> **WRITTEN PROBLEM**: Print, exactly as they stand, the lines from the start of the listing to the line containing "R = math.radians", inclusive.

□ □ □ □ □

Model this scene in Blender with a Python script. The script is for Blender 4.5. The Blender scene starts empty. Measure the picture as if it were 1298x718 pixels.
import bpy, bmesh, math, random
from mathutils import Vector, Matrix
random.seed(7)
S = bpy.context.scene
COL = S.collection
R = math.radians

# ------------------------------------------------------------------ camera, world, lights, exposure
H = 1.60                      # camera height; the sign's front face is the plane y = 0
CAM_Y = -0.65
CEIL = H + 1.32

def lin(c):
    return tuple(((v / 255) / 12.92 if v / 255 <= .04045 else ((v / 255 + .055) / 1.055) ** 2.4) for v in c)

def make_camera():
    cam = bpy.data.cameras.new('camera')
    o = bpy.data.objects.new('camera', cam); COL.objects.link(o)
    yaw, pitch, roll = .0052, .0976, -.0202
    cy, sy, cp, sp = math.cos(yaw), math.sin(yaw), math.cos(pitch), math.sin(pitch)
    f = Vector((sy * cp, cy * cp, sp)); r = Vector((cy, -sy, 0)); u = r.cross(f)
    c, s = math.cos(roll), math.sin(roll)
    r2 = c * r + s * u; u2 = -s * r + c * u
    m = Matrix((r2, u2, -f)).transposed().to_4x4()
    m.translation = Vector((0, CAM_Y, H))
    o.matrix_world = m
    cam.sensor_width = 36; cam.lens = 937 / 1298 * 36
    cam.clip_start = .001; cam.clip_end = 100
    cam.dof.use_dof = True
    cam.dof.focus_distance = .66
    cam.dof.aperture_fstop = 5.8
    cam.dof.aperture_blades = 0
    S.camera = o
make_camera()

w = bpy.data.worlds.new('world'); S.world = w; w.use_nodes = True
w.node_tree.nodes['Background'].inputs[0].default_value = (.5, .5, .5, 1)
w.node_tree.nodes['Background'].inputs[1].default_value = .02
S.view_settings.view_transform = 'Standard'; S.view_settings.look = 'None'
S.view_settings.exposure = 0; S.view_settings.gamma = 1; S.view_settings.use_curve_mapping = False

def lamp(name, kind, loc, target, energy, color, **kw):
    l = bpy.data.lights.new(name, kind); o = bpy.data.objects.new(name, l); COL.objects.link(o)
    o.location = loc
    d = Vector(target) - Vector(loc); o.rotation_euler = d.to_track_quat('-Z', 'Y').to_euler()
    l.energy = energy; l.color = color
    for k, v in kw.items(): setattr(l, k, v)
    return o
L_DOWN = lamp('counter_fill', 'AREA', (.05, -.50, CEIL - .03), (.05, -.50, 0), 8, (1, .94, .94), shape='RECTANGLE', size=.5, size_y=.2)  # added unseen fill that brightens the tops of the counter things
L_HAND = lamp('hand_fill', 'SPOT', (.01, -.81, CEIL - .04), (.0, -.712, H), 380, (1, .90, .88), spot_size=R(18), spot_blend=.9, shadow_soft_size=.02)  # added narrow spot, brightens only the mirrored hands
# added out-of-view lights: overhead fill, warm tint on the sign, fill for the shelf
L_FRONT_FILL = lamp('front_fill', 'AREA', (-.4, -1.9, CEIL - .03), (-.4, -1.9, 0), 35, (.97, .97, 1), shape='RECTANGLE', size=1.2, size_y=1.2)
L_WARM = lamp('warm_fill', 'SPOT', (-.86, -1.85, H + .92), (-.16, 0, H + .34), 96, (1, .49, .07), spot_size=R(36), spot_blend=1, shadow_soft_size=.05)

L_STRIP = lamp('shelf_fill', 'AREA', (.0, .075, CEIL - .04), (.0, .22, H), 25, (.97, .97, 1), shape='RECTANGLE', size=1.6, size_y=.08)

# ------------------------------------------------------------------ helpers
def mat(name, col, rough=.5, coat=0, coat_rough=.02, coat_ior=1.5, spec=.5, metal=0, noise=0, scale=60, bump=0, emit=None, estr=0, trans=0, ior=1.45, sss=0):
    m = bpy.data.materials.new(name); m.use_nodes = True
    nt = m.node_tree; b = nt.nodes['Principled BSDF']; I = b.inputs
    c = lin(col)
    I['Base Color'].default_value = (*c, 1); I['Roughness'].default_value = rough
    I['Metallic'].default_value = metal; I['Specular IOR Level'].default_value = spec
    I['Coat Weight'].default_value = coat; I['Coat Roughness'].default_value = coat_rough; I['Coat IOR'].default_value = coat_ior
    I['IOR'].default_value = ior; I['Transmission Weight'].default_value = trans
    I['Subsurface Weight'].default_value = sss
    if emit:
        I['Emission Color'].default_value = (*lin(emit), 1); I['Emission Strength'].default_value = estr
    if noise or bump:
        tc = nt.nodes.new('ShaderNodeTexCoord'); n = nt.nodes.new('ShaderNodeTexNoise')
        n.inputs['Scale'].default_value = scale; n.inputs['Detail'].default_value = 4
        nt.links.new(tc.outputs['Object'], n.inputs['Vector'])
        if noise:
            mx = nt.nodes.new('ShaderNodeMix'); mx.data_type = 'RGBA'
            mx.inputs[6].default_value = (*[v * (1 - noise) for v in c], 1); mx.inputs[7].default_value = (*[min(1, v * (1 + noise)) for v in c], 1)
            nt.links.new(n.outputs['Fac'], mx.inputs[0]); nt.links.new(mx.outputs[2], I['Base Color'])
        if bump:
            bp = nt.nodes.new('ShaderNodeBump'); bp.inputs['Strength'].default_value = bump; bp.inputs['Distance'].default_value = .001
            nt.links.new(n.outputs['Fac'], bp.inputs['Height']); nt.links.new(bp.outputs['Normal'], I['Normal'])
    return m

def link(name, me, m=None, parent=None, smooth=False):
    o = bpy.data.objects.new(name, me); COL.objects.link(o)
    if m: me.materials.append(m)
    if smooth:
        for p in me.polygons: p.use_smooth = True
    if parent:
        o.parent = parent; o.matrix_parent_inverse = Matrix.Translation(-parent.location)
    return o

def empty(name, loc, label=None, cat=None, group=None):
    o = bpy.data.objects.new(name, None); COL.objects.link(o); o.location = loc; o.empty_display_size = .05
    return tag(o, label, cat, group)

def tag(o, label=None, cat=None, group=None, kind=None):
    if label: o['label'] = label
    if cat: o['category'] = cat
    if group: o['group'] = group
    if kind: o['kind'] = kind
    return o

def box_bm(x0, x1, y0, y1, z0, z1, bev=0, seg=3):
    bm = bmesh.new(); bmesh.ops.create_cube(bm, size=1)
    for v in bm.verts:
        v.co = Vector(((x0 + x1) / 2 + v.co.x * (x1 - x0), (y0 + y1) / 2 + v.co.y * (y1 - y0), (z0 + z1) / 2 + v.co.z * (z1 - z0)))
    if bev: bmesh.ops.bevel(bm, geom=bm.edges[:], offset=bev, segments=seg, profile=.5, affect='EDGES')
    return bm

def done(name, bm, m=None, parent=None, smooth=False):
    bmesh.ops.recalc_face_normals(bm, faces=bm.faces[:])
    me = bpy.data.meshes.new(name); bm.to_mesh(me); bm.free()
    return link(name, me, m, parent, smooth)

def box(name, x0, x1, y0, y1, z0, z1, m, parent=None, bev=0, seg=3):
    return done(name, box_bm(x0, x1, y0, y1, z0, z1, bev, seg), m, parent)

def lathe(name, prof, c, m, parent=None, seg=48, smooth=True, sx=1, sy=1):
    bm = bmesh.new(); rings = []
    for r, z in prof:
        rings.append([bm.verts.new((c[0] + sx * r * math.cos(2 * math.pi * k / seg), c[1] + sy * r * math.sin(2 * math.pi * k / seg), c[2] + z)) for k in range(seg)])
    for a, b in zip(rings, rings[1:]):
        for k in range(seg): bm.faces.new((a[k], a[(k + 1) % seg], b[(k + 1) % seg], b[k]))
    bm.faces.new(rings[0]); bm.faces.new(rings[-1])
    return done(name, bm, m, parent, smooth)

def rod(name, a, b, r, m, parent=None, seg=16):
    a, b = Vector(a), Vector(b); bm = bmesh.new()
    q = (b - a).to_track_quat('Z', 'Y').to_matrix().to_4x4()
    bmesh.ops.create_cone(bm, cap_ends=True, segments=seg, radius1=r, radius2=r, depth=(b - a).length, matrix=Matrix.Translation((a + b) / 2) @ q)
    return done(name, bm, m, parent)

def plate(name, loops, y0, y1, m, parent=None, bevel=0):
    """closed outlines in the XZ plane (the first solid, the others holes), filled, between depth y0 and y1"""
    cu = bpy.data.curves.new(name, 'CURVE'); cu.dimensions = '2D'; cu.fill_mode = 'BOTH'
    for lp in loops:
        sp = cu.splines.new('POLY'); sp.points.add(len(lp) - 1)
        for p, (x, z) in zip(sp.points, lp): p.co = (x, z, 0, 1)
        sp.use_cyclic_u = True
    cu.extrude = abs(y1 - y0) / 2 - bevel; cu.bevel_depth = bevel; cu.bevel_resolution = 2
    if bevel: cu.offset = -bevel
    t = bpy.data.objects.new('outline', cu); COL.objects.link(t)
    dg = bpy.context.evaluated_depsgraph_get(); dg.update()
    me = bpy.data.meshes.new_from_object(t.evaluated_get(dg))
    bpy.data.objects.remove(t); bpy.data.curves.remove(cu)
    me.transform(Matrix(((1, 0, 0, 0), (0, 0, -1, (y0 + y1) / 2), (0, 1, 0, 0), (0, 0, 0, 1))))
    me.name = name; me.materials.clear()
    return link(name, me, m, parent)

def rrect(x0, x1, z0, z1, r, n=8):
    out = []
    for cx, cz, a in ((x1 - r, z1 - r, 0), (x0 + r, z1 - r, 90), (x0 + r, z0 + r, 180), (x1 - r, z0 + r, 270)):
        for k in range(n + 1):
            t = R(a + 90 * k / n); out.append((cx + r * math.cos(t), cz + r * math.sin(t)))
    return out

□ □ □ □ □

> **RESPONSE**:
Model this scene in Blender with a Python script. The script is for Blender 4.5. The Blender scene starts empty. Measure the picture as if it were 1298x718 pixels.
import bpy, bmesh, math, random
from mathutils import Vector, Matrix
random.seed(7)
S = bpy.context.scene
COL = S.collection
R = math.radians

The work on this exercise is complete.